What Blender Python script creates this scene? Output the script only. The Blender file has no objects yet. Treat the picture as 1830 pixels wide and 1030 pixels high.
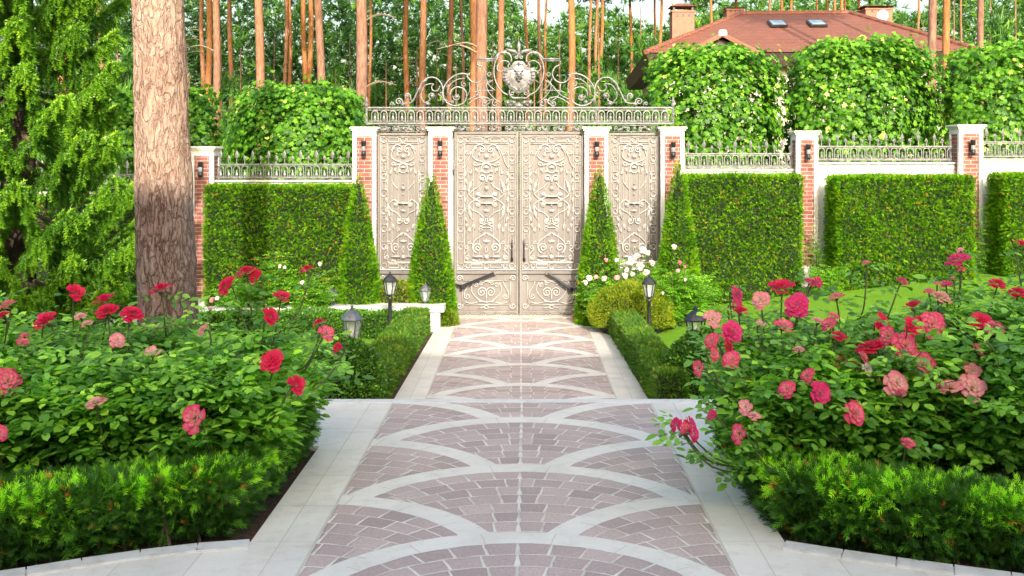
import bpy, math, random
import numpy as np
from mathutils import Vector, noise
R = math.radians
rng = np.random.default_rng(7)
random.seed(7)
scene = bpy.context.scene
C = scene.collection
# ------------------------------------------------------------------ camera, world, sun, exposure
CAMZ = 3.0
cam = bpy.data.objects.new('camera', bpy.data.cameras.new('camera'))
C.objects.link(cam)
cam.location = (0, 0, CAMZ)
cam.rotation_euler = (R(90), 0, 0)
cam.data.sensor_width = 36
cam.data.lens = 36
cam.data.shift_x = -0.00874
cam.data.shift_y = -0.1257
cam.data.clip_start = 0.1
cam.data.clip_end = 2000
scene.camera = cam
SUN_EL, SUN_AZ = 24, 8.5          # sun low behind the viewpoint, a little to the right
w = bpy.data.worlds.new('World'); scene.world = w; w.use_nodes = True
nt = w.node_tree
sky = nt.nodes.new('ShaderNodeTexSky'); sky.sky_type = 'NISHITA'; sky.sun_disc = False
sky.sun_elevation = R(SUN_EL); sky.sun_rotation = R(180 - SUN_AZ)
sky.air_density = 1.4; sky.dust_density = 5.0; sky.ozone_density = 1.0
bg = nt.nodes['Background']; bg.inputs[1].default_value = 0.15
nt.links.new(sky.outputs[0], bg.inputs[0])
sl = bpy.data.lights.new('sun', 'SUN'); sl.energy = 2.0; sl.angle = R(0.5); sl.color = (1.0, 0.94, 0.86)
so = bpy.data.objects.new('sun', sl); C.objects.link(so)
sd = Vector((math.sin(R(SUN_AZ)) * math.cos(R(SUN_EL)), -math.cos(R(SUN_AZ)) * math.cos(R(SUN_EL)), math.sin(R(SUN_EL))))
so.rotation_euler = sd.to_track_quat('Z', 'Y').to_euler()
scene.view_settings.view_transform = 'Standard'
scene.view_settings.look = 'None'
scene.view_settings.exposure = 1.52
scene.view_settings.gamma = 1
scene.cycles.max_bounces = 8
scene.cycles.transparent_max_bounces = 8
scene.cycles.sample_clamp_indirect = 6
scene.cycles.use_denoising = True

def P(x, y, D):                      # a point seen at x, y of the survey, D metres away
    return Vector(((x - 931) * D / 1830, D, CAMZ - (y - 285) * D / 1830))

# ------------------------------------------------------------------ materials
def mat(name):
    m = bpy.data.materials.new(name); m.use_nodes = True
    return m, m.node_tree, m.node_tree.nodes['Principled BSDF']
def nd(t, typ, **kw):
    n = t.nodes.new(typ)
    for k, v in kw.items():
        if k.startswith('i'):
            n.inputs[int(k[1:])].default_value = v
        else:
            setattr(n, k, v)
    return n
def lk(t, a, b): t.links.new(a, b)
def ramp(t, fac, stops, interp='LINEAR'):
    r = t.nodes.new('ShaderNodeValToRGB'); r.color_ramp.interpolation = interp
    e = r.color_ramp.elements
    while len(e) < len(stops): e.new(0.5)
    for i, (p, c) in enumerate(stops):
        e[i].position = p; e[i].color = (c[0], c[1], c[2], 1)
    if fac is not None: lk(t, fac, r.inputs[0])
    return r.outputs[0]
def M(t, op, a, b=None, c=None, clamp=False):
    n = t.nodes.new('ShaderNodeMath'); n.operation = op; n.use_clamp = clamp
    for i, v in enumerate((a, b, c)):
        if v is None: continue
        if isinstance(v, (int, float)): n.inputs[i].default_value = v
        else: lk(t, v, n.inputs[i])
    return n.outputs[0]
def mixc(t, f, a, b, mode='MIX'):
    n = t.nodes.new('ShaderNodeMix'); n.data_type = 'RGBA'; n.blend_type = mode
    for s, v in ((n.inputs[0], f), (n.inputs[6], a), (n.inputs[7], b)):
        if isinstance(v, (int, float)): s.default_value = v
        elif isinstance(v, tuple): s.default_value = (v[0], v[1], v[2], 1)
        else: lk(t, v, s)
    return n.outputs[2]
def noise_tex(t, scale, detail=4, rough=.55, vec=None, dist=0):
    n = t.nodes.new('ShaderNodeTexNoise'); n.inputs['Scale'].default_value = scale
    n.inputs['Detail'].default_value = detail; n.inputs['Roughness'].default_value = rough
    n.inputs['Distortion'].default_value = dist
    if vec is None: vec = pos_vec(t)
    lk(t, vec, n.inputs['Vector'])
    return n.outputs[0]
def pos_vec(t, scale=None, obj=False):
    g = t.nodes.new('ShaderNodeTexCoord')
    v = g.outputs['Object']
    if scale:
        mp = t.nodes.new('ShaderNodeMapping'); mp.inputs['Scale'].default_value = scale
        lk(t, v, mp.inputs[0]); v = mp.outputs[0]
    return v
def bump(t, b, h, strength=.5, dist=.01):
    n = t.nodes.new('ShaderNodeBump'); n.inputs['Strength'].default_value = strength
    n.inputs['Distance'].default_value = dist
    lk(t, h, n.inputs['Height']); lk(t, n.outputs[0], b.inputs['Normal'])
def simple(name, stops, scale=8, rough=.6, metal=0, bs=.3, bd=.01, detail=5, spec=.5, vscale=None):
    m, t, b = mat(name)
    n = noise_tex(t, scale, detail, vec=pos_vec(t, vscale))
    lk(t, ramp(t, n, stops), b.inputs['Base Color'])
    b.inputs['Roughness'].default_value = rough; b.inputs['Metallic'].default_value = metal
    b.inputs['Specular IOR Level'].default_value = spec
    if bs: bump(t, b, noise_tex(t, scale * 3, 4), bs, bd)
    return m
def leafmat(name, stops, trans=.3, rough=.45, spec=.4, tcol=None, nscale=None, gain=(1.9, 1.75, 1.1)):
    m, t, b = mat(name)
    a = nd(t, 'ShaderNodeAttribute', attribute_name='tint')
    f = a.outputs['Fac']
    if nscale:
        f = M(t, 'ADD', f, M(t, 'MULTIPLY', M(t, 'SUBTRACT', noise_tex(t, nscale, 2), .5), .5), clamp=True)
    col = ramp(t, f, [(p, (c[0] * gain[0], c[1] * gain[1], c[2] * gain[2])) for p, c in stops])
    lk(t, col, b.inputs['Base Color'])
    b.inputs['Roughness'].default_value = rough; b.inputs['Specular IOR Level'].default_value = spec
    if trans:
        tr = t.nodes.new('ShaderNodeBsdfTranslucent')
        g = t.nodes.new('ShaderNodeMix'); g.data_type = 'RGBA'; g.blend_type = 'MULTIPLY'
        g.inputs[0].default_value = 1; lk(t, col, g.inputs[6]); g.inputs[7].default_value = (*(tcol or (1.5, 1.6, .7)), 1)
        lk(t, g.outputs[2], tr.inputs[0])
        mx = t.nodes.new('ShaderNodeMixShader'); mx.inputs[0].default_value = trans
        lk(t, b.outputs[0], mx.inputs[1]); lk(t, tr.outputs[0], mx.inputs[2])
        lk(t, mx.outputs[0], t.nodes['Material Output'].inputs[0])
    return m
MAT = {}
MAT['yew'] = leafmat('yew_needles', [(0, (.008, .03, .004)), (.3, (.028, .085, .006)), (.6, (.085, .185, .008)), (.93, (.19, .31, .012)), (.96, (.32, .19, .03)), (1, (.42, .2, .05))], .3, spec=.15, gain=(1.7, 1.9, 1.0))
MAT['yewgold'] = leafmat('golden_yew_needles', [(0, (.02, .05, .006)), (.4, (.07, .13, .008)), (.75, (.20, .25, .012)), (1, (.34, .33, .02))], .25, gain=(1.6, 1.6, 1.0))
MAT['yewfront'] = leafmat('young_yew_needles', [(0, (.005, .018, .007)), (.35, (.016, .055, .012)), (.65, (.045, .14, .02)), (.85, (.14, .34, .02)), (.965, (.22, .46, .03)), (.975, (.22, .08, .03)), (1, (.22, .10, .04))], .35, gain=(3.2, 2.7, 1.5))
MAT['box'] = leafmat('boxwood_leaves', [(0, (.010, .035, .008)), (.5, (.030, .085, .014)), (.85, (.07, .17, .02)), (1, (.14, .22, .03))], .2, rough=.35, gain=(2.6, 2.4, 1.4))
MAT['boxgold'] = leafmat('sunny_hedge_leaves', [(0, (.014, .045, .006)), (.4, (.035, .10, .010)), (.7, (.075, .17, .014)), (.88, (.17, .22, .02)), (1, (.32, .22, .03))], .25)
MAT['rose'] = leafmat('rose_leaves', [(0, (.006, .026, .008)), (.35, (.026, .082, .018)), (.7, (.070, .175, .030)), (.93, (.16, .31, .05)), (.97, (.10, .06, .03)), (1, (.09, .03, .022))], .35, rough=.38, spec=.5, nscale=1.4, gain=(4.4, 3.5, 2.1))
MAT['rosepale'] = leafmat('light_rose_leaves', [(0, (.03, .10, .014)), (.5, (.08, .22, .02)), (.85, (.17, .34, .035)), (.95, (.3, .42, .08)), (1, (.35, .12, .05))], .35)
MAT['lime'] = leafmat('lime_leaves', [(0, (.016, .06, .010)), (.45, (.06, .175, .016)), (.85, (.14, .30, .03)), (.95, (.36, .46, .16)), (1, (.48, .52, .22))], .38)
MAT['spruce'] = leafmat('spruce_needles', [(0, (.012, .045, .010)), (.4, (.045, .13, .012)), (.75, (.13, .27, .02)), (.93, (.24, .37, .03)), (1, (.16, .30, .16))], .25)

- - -

* _Exercise prompt_:
Your task is to gather every line with the word "objects" and copy it.

* _Solution_:
What Blender Python script creates this scene? Output the script only. The Blender file has no objects yet. Treat the picture as 1830 pixels wide and 1030 pixels high.
cam = bpy.data.objects.new('camera', bpy.data.cameras.new('camera'))
C.objects.link(cam)
so = bpy.data.objects.new('sun', sl); C.objects.link(so)